Program Standard 8, Professional Practice, calls for teachers to participate in the educational community around them. It asks teachers to collaborate with coworkers, administrators, families, professional groups, labor organizations, and much, much more in an effort to improve instruction and foment a strong educational community in the public school system.

Teachers can and should seek out (and give) professional guidance from (to) other teachers and administrators. They can and should partner with families and community members to improve student education. And they can and should join professional organizations and advocacy groups to defend and advance our nation’s public school system.

This quarter we explored many different types of professional issues. We started locally and slowly extended our purview. First we looked into the classroom itself, and investigated trouble areas for new teachers, technology-policy, student confidentiality, and appropriate student-teacher relationships. We then shifted our gaze into the school building and local community as we considered strategies for promoting effective relationships with other teachers and with families. We then looked out even further and considered professional organizations and advocacy groups that could offer important resources.

As a new teacher myself, Moir’s (2011) phases for first-year teachers really resonated and got me thinking about how essential it is for the new teacher to create a strong professional community to help them through each and every stage. To do our jobs well, it is important we as new teachers know about mandated professional guidelines, and this course asked that we read up on professional issues and abuse in state guidebooks.

We also focused on how partnerships and collaboration can also help us navigate the teaching world more effectively. Epstein (1995), for instance, showed us the multitude of reasons that we must develop “school, family, and community partners,” emphasizing that “they can improve school programs and school climate, provide family services and support, increase parents’ skills and leadership, connect families with others in the school community, and help teachers with their work” (p. 82). DuFour (2011) demonstrated that teacher collaboration that focuses on department and school-wide strategies is similarly essential to improving instruction and promoting a positive school environment.
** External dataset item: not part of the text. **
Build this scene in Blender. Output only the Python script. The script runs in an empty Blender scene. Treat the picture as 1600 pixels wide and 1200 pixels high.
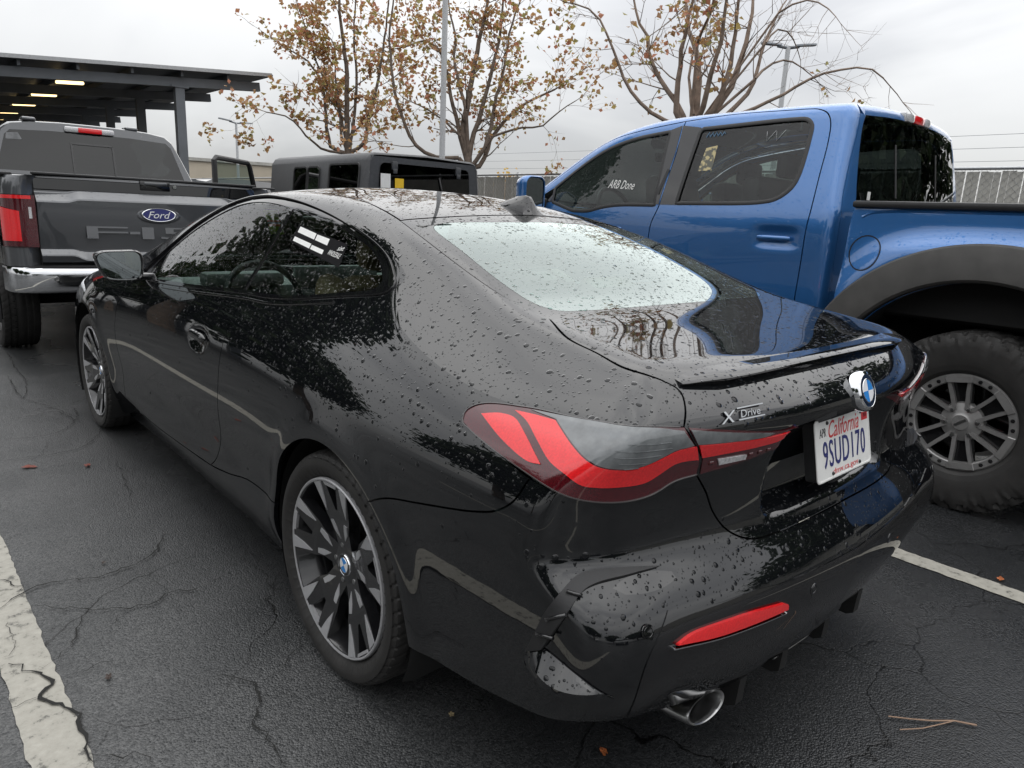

Later, this course brought us to research professional organizations that help teachers along in networking and teacher development. In an effort to begin by concentrating on the local and then extend my purview — much like the format of this course — I started by researching organizations close to home and then considered national, and even international, organizations. I took particular interest in the Washington State Council for Social Studies (WCSS), the Washington State AFT chapter and its national AFT affiliate, and Teachers without Borders. Lastly, we researched the mission and accomplishments of the WEA and NEA, which only affirmed my resolve to become an active member of my future professional teachers’ union. These unions defend the merits of public education while protecting its most important advocates, we as teachers.

Ultimately, Professional Issues and Abuse showed me that teaching is a whole lot more than the curriculum we design. It is a profession, complex and multi-dimensional, that depends on collaborative partnerships in and outside of the school building. I learned teachers would be remiss to discount how essential professional protocol and communities are to the teaching profession. Should teachers really come to rely and collaborate on others in the schoolhouse, the community around them, and the local and national organizations founded to protect and serve them, they will find that they have incredible resources and support at their fingertips. These same resources will make them far more effective educators, and the implications of this for student learning are profound.

Well-supported, protected, and resource-rich teachers simply teach better. Fostering positive relationships with families and communities is particularly important to student learning, as students would see that all of those around them who care about them most are allied in their efforts to promote their ongoing education.

In terms of moving forward, I know that I personally want to begin establishing contact with parents, even as a student teacher. I want to design a final project that calls for community participation in some way. Perhaps I will invite community members to watch or judge student presentations. And although I have already met a few times with WEA representatives to talk about membership responsibilities, I want to think more about how next year I can take on some leadership roles for them in the teaching community. I also intend to continue to research and find inspiration from professional organizations, like the WCSS.

My next steps are simple: remember that the teaching profession extends beyond the content of the classroom and into the very fabric of our communities and society at large.

 

References

Defour, R. (2011). Work together, but only if you want to. Kappan Magazine, February 2011 ed., pp. 57-61.

Epstein, J.L. (2010). School/family/community partnerships: Caring for the children we share. Kappan Magazine, November 2010 ed., pp. 65-96.

Moir, E. (2011). Phases of first-year teaching.